Hey, I can always hope!

So, the opening is tonight, and this is the final painting I'm delivering to the gallery. Last minute, still wet, of course!  This is "not quite finished", as I have to re-draw in the faces of the two little girls on the vase, but needed to let the undercoat dry a little before doing it.. it is incredibly small detail and impossible to do if it's wet underneath.
I used transparent glazes for all the design on this vase. First I painted the background color, basically a beige. Just flat color for the light and shadow of the vase.
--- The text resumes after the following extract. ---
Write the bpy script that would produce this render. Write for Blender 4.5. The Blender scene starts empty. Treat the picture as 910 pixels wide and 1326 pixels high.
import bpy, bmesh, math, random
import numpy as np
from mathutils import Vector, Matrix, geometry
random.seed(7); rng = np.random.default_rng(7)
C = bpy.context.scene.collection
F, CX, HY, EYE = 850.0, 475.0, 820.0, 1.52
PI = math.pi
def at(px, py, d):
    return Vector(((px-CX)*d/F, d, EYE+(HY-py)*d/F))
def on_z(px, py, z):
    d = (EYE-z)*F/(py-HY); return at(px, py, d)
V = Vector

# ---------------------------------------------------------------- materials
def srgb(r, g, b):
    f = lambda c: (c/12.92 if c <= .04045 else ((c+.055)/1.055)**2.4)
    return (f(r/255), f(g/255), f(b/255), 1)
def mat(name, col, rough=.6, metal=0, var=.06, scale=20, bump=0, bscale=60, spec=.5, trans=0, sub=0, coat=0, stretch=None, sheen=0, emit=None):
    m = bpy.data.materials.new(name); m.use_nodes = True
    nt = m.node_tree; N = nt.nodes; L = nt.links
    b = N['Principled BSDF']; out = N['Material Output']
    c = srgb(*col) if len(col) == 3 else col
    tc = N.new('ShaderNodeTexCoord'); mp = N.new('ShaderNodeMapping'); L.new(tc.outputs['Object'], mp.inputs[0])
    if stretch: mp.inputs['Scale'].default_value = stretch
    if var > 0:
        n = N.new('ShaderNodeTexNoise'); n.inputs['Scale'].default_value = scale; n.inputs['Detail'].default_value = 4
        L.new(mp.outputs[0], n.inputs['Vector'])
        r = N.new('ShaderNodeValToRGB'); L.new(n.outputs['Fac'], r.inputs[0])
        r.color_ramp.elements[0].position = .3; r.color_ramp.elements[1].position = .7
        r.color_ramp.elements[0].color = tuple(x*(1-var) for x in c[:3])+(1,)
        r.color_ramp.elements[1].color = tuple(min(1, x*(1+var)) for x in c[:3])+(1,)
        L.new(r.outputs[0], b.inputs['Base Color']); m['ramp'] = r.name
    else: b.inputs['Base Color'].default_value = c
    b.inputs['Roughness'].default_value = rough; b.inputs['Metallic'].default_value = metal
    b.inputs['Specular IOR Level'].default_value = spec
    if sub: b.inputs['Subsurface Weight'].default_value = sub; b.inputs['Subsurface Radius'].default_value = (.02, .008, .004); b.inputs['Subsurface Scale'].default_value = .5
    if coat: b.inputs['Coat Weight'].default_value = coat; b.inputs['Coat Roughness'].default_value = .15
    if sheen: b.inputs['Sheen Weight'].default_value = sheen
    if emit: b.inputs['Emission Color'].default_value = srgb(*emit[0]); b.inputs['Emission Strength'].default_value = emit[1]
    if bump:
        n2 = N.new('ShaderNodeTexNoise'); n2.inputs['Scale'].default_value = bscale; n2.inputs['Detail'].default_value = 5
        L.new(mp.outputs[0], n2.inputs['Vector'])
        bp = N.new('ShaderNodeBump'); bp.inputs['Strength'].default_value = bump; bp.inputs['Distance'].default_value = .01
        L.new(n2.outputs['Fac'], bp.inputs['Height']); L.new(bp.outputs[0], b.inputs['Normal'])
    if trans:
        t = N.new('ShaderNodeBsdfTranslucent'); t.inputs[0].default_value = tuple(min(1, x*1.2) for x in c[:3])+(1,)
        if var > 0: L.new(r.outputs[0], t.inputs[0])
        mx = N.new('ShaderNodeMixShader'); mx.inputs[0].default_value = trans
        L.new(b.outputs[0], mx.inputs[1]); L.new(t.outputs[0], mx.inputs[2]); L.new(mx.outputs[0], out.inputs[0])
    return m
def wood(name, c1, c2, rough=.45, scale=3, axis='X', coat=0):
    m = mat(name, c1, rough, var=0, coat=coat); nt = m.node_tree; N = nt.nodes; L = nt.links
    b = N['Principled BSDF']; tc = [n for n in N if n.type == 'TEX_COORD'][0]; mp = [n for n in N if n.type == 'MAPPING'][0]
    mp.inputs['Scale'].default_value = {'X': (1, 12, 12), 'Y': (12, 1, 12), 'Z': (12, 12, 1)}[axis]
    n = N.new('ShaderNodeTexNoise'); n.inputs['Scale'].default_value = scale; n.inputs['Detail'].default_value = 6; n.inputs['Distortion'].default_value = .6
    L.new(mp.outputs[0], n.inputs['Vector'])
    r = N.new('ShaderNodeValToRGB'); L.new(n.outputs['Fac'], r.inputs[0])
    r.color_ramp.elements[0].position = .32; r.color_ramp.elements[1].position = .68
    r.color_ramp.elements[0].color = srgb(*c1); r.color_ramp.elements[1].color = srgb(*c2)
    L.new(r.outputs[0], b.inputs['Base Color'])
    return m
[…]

Then, because this design was so intricate (and that's what attracted me to this vase in the antique shop!) I let that first color completely dry.  Then, with a small rigger, I outlined the drawing details on the vase, trying to simulate the stylized image as it really was.  Once this outline was dry, I glazed in very thin color, mixed with tons of medium, almost like a watercolor wash.  
Once that was completely dry, then I was able to add the blips of highlights and a tiny bit of shading to the edges to complete it.  This is not my usual way of working, but I liked the scene on this vase, and wanted to
do it justice.  I did enjoy this process - very slow and concentrated effort, and rather calming actually.
Of course, then the flowers made me want to swear, so goodbye calming!  It's done (or nearly) and I'm happy with the overall effort. Most especially, I like the color harmony in this piece.  The ladies at the flower shop will be happy - I spent alot of time there picking out just the right hue for the flowers!